The task ::
Repeat verbatim the lines from the one containing "Reconstruct this image" to the one containing "PI = math.pi", ends included, minus any pictures.

Records provided ::
——————

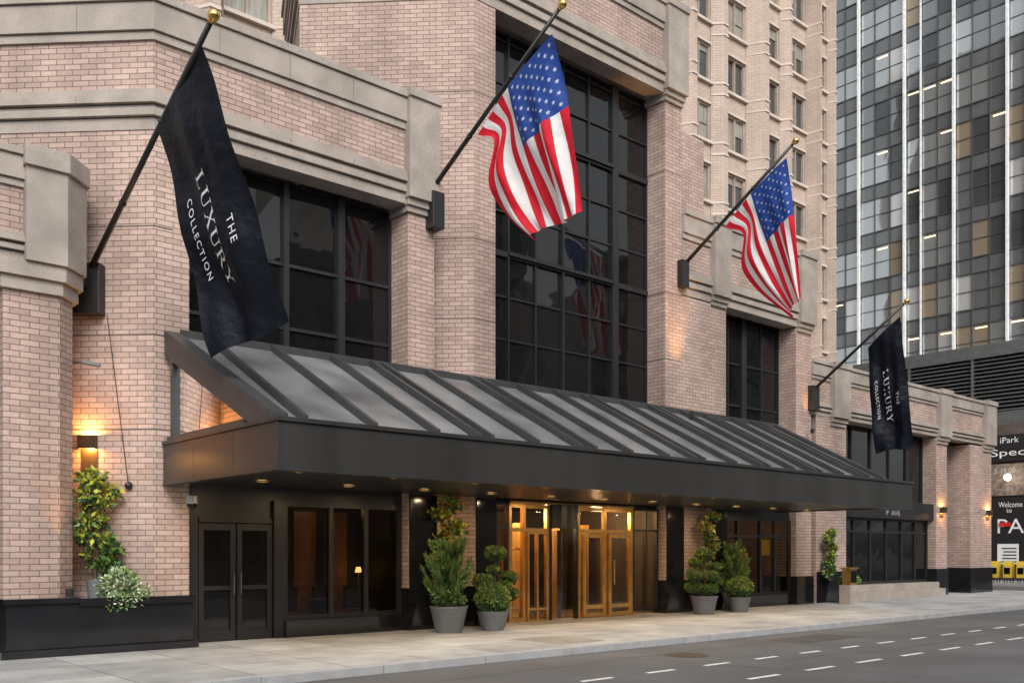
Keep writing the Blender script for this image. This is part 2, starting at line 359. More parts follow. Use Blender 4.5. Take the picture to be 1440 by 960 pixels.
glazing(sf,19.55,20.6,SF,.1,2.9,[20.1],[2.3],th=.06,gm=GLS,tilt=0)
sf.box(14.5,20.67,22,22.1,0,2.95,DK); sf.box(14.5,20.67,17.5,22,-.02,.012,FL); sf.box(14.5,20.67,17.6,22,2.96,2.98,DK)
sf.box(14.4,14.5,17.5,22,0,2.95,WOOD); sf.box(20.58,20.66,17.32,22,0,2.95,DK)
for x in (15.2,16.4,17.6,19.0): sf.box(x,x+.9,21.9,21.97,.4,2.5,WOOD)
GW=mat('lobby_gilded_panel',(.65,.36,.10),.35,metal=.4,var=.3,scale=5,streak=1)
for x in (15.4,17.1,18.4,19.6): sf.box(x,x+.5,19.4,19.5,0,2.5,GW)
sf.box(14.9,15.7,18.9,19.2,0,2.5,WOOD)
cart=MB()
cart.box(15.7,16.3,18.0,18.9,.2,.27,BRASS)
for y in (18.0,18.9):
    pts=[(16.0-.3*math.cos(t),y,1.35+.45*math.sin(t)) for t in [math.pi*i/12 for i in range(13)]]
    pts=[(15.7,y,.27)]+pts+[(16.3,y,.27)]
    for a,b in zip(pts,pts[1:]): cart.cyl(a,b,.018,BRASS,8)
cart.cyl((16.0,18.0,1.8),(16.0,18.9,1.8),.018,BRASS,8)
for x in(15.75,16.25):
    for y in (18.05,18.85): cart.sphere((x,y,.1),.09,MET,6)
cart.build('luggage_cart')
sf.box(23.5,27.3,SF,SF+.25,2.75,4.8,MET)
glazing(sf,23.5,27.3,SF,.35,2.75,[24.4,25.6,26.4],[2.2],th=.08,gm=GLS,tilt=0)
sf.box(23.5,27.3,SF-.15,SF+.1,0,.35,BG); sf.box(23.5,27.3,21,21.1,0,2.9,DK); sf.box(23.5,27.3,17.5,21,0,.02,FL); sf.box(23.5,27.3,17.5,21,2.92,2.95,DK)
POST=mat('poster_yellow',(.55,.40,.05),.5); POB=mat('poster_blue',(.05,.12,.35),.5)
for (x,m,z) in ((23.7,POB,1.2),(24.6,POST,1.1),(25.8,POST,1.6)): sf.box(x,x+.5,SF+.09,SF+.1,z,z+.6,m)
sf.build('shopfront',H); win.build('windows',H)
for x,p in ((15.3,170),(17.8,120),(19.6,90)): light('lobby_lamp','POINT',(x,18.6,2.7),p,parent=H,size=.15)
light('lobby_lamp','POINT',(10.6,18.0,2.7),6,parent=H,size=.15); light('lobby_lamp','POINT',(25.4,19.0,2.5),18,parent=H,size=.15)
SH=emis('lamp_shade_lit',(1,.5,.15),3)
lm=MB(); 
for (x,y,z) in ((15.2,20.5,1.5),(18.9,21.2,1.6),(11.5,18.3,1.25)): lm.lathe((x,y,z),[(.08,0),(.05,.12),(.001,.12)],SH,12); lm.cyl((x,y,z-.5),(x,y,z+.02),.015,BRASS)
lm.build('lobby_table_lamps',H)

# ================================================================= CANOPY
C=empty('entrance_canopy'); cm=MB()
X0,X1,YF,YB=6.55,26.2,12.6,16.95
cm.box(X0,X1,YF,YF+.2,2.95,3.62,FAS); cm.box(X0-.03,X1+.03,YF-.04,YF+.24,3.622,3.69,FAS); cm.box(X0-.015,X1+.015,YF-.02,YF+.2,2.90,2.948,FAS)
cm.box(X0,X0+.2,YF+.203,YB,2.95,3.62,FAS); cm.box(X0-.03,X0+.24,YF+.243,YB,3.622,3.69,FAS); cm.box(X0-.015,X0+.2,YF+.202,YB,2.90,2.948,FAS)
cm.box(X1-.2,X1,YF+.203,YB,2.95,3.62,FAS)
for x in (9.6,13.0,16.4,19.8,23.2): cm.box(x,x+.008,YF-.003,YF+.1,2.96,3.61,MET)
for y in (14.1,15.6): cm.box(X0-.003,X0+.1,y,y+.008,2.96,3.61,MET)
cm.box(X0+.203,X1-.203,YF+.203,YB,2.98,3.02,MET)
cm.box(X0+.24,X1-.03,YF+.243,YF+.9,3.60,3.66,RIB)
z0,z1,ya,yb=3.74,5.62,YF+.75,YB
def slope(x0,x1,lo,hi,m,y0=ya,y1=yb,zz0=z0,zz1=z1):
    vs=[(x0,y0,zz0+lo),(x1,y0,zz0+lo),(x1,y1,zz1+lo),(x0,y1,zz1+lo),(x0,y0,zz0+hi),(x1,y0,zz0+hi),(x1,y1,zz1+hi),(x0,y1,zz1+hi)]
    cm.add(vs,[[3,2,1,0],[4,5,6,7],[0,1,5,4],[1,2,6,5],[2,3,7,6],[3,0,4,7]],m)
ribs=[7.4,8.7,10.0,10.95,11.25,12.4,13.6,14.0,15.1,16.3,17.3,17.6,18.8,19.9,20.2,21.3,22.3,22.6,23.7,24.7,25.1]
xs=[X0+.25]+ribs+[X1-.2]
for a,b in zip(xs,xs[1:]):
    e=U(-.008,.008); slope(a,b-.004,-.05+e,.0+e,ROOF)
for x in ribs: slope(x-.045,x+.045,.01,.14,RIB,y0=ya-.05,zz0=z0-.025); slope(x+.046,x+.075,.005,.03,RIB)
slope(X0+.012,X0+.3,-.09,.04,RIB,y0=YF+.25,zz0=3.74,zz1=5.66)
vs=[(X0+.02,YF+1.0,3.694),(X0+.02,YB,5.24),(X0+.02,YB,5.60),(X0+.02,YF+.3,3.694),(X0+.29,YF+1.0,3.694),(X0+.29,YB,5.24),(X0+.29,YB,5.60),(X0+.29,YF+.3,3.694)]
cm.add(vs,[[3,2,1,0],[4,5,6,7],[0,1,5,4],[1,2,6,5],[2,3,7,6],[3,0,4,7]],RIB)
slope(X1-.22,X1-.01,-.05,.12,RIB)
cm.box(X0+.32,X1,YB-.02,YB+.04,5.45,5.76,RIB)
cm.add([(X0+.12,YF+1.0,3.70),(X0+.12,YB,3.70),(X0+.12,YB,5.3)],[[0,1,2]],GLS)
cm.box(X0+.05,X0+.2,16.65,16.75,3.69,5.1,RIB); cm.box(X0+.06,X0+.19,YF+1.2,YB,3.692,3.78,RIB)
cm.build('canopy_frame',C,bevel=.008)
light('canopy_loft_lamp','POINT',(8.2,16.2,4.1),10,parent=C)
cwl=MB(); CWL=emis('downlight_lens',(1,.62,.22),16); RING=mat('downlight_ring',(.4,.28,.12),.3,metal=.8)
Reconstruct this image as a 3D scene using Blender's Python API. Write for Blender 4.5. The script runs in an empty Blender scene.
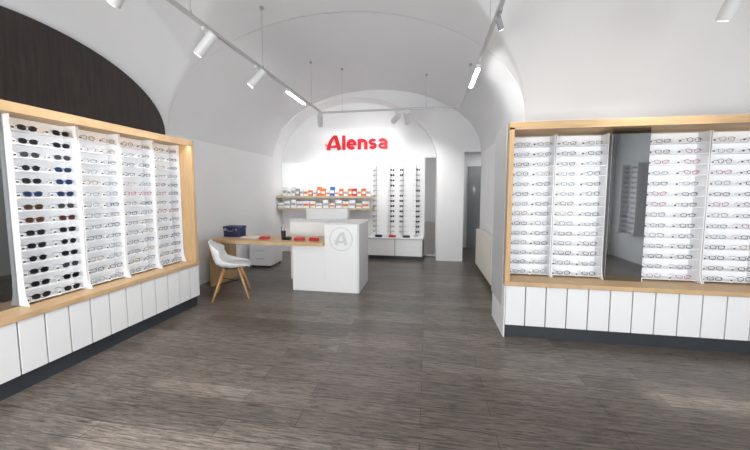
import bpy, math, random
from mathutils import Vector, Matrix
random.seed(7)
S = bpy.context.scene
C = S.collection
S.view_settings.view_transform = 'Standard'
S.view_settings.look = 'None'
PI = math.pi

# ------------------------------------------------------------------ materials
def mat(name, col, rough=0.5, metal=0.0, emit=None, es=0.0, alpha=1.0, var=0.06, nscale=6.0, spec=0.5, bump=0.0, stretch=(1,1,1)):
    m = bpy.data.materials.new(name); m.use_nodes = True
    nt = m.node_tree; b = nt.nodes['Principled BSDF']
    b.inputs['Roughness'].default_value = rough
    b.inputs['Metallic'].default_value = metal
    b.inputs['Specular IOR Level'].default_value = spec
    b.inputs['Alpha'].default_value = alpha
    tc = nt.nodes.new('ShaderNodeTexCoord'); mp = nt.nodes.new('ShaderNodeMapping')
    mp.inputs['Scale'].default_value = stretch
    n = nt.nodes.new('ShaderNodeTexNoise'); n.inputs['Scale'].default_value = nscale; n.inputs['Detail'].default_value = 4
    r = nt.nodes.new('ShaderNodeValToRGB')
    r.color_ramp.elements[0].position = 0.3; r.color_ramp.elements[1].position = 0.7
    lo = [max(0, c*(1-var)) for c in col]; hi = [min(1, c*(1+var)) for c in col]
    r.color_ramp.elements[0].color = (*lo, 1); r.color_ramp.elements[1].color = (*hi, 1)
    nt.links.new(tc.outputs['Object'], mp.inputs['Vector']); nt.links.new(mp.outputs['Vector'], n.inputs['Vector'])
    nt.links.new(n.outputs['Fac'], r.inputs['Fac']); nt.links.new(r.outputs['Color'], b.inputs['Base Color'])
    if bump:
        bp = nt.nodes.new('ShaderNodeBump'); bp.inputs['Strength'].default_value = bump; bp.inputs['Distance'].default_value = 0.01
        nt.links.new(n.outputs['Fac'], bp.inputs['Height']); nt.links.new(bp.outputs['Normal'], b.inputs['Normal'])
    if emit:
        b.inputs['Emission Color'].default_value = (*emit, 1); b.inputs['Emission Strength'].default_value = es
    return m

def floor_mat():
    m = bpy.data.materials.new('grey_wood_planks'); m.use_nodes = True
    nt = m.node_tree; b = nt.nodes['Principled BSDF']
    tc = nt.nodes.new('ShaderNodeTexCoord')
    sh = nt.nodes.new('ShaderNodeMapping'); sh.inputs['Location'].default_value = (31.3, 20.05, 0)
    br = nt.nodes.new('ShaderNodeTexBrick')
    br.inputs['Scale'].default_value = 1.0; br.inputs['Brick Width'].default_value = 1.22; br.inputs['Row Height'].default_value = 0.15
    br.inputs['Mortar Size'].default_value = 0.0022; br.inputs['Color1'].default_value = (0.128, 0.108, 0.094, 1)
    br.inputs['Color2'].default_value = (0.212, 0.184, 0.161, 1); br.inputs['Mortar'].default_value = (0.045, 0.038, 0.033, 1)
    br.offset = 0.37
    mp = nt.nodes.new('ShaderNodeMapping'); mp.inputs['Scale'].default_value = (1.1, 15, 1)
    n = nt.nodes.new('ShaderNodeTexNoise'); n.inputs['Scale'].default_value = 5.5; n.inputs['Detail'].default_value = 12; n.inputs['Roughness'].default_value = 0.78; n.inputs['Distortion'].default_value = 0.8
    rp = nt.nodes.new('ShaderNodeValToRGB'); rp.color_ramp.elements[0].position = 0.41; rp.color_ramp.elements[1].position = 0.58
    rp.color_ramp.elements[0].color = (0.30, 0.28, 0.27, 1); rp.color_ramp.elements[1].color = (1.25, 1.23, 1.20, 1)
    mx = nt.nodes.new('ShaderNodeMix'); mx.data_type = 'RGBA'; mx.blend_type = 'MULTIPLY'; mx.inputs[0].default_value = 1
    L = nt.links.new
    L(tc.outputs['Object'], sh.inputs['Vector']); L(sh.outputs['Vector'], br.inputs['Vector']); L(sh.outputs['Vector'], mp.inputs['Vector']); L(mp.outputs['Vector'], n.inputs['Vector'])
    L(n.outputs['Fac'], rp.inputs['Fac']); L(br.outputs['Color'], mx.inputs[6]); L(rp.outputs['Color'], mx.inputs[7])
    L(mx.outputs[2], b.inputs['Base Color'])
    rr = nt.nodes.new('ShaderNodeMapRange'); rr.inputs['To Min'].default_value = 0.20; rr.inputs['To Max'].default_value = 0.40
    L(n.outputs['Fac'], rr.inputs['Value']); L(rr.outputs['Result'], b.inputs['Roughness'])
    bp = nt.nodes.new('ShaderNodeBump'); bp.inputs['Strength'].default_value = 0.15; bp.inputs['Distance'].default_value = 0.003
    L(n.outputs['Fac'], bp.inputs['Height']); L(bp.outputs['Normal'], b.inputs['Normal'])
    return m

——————

Solution to this exercise ::
Reconstruct this image as a 3D scene using Blender's Python API. Write for Blender 4.5. The script runs in an empty Blender scene.
import bpy, math, random
from mathutils import Vector, Matrix
random.seed(7)
S = bpy.context.scene
C = S.collection
S.view_settings.view_transform = 'Standard'
S.view_settings.look = 'None'
PI = math.pi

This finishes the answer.